Zu einem turbulenten SVP-Zweikampf, der nicht gerade totale parteiinterne Geschlossenheit offenbarte, geriet übrigens die Wahl des Landtagspräsidenten. Erst im dritten Wahlgang setzte sich der bisherige Landesrat Arnold Schuler gegen Amtsinhaber Josef Noggler durch. Dabei stimmten 17 Abgeordnete für Schuler, 17 für Noggler, ein Stimmzettel blieb weiß. Schuler gewann letztlich aber die “Stichwahl”, denn bei Stimmengleichheit zählen die Vorzugsstimmen der Wahlen – und da lag Schuler vorne, berichtete Rai Südtirol. Der dritte Wahlgang war notwendig geworden, weil in den ersten beiden Wahlgängen für die Wahl des Landtagspräsidenten mindestens 18 Stimmen vorliegen müssen und Schuler diese “Hürde” nicht überspringen konnte. Noggler hatte vor den Abstimmungen noch gemeint, “nicht mehr das Vertrauen der Mehrheit” zu genießen und deshalb aufgefordert worden zu sein, zurückzutreten.

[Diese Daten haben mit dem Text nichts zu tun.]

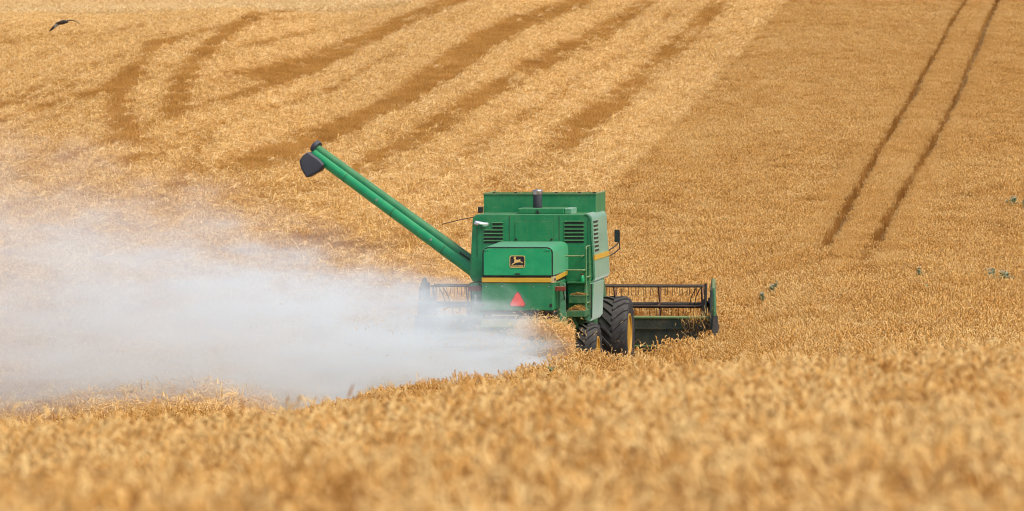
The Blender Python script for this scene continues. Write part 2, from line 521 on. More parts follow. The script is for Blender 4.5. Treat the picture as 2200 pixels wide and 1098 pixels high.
def stalk(T, x, y, r, near):
    h = r.gauss(.76, .045)
    if r.random() < .02: h += .10
    az = r.uniform(0, 6.283); lean = abs(r.gauss(0, .10))
    dx, dy = math.cos(az)*lean, math.sin(az)*lean
    P = lambda t: Vector((x+dx*t*t, y+dy*t*t, h*t))
    tint = min(1, max(0, r.gauss(.625 if near else .555, .18 if near else .11)))
    ns = 4 if near else 2
    lo = 0.0 if near else .25
    T.rod([P(lo+(1-lo)*i/ns) for i in range(ns+1)], [.0022]*(ns+1) if near else [.003]*(ns+1), 3, tint*.75)
    # drooping ear
    L = r.uniform(.066, .092); baz = az + r.gauss(0, .8); droop = r.uniform(.7, 2.5)
    pts=[]; p=P(1.0).copy(); a0=r.uniform(.1,.4); n = 9 if near else 3
    wr = r.uniform(.0062, .0078) if near else r.uniform(.0075, .0095)
    for i in range(n+1):
        pts.append(p.copy()); th=a0+droop*i/n
        p = p + Vector((math.cos(baz)*math.sin(th), math.sin(baz)*math.sin(th), math.cos(th)))*(L/n)
    if near:
        rs=[wr*(.45+.55*math.sin(math.pi*(.12+.85*i/n)))*(1.12 if i%2 else .82) for i in range(n+1)]
        T.rod(pts, rs, 6, min(1, tint+.18))
        for k in range(4):
            i=r.randint(2,n); q=pts[i]; th=a0+droop*i/n; a2=baz+r.gauss(0,.5)
            e=q+Vector((math.cos(a2)*math.sin(th),math.sin(a2)*math.sin(th),math.cos(th)))*r.uniform(.03,.055)
            T.ribbon([q,e],.0012,min(1,tint+.2))
    else:
        T.rod(pts, [wr*.7, wr*1.15, wr*1.1, wr*.4][:n+1], 4, min(1, tint+.2))
    # dry leaves
    for k in range(2 if near else 1):
        t0=r.uniform(.45,.9); b=P(t0); a2=r.uniform(0,6.283); l=r.uniform(.1,.2)
        e1=b+Vector((math.cos(a2)*l*.5,math.sin(a2)*l*.5,r.uniform(.0,.08))); e2=e1+Vector((math.cos(a2)*l*.4,math.sin(a2)*l*.4,-r.uniform(.03,.14)))
        T.ribbon([b,e1,e2], .010, tint*r.uniform(.2,1.0))

def wheat_tuft(seed, n, rad, near):
    r=random.Random(seed); T=Tuft()
    for i in range(n):
        a=r.uniform(0,6.283); q=rad*math.sqrt(r.random()); stalk(T, q*math.cos(a), q*math.sin(a), r, near)
    return T.obj("wheat_tuft_source", M_WHEAT)
def stubble_tuft(seed):
    r=random.Random(seed); T=Tuft()
    for row in range(-3, 4):
        x=row*.16
        for k in range(32):
            y=r.uniform(-.6,.6); q=x+r.gauss(0,.016); h=r.uniform(.15,.26)
            l=(r.gauss(0,.03), r.gauss(0,.03)); ti=min(1,max(0,r.gauss(.5,.18)))
            T.rod([(q,y,0),(q+l[0],y+l[1],h)], [.0045,.0042], 3, ti)
            if r.random()<.35:
                a=r.uniform(0,6.283); T.ribbon([(q,y,h*.6),(q+math.cos(a)*.06,y+math.sin(a)*.06,h*.9),(q+math.cos(a)*.1,y+math.sin(a)*.1,h*.5)],.009,ti*.9)
    return T.obj("stubble_source", M_STUB)
def straw_tuft(seed, n=85, mat=None, rad=.48, big=1.0):
    r=random.Random(seed); T=Tuft()
    lumps=[(r.uniform(-.35,.35),r.uniform(-.35,.35),r.uniform(.08,.34)) for _ in range(3)]
    for i in range(n):
        a=r.uniform(0,6.283); q=rad*math.sqrt(r.random()); x,y=q*math.cos(a),q*math.sin(a)
        lump=sum(hh*math.exp(-((x-lx)**2+(y-ly)**2)/.045) for lx,ly,hh in lumps)
        z=.10+lump*r.uniform(.5,1)+r.uniform(0,.05)
        thick=r.random()<.16
        l=r.uniform(.12,.36)*(1.1 if thick else 1); b=r.uniform(0,6.283); tl=r.gauss(0,.25); bend=r.gauss(0,.06)
        d=Vector((math.cos(b),math.sin(b),tl)).normalized()*l*.5; c=Vector((x,y,z))
        T.ribbon([c-d, c+Vector((0,0,abs(bend))), c+d], (r.uniform(.022,.040) if thick else r.uniform(.010,.022))*big, min(1,max(0,r.gauss(.62 if thick else .45,.22)+.5*(lump-.08))), Vector((r.gauss(0,.5),r.gauss(0,.5),1)).cross(d))
    return T.obj("straw_source", mat or M_STRAW)

def scatter(name, P, rot, scl, grp, sources, label, cat):
    """one object: points that carry tufts by geometry nodes"""
    me=bpy.data.meshes.new(name); n=len(P)
    me.vertices.add(n); me.vertices.foreach_set("co", np.asarray(P,np.float32).ravel())
    for nm, ty, key, dat in (("rot",'FLOAT_VECTOR',"vector",rot),("scl",'FLOAT_VECTOR',"vector",scl),("grp",'INT',"value",grp)):
        a=me.attributes.new(nm,ty,'POINT')
        a.data.foreach_set(key, np.asarray(dat, np.int32 if ty=='INT' else np.float32).ravel())
    o=bpy.data.objects.new(name, me); COL.objects.link(o)
    ng=bpy.data.node_groups.new(name,'GeometryNodeTree')
    ng.interface.new_socket("Geometry",in_out='INPUT',socket_type='NodeSocketGeometry')
    ng.interface.new_socket("Geometry",in_out='OUTPUT',socket_type='NodeSocketGeometry')
    gi=ng.nodes.new('NodeGroupInput'); go=ng.nodes.new('NodeGroupOutput')
    def na(nm,ty):
        q=ng.nodes.new('GeometryNodeInputNamedAttribute'); q.data_type=ty; q.inputs[0].default_value=nm
        return q.outputs["Attribute"]
    e2r=ng.nodes.new('FunctionNodeEulerToRotation'); ng.links.new(na("rot",'FLOAT_VECTOR'), e2r.inputs[0])
    sc=na("scl",'FLOAT_VECTOR'); g=na("grp",'INT')
    J=ng.nodes.new('GeometryNodeJoinGeometry')
    for k, src in enumerate(sources):
        oi=ng.nodes.new('GeometryNodeObjectInfo'); oi.inputs["Object"].default_value=src; oi.inputs["As Instance"].default_value=True
        cp=ng.nodes.new('FunctionNodeCompare'); cp.data_type='INT'; cp.operation='EQUAL'
        ng.links.new(g, cp.inputs[2]); cp.inputs[3].default_value=k
        ip=ng.nodes.new('GeometryNodeInstanceOnPoints')
        ng.links.new(gi.outputs[0], ip.inputs["Points"]); ng.links.new(cp.outputs[0], ip.inputs["Selection"])
        ng.links.new(oi.outputs["Geometry"], ip.inputs["Instance"]); ng.links.new(e2r.outputs[0], ip.inputs["Rotation"]); ng.links.new(sc, ip.inputs["Scale"])
        ng.links.new(ip.outputs[0], J.inputs[0])
    ng.links.new(J.outputs[0], go.inputs[0])
    m=o.modifiers.new("scatter",'NODES'); m.node_group=ng
    tag(o,label,cat,kind="stuff")
    return o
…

Diesem Wunsch komme er nach. Letztlich kam es aber doch noch zu einem spannenden Rennen.
Das Fünfer-Bündnis war Mitte Jänner nach zähen Verhandlungen endgültig paktiert worden. Die Koalition löste teils heftige Kritik ob der Beteiligung von Fratelli d’Italia, Lega und teils auch der Freiheitlichen aus – so stiegen etwa Künstler sowie Wissenschafter öffentlich “auf die Barrikaden”, die Rede war von einer “Rechts-Rechts-Regierung” und einem Tabubruch. Bis zuletzt gab es ein heftiges Tauziehen um die Zahl der italienischsprachigen Landesräte in der Regierung bzw. die Größe derselben. Letztlich einigte man sich auf ein Kabinett aus elf Mitgliedern. Die italienischen Parteien Fratelli d’Italia und Lega stellen jeweils einen Landesrat. Die kleine Bürgerliste La Civica ist hingegen nicht in der Landesregierung vertreten.
Die Südtiroler Volkspartei hatte nach ihrer empfindlichen Niederlage bei der Landtagswahl Ende Oktober zwei weitere Koalitionspartner gebraucht, um auf eine Landtagsmehrheit zu kommen bzw. jedenfalls auch einen deutschsprachigen Partner. Ein Novum in der Südtiroler Geschichte. Zuletzt regierte man nur mit der Lega. Dass eine italienischsprachige Partei bzw. deren Proponenten in einer Landesregierung vertreten sind, ist ohnehin zwingend vorgeschrieben.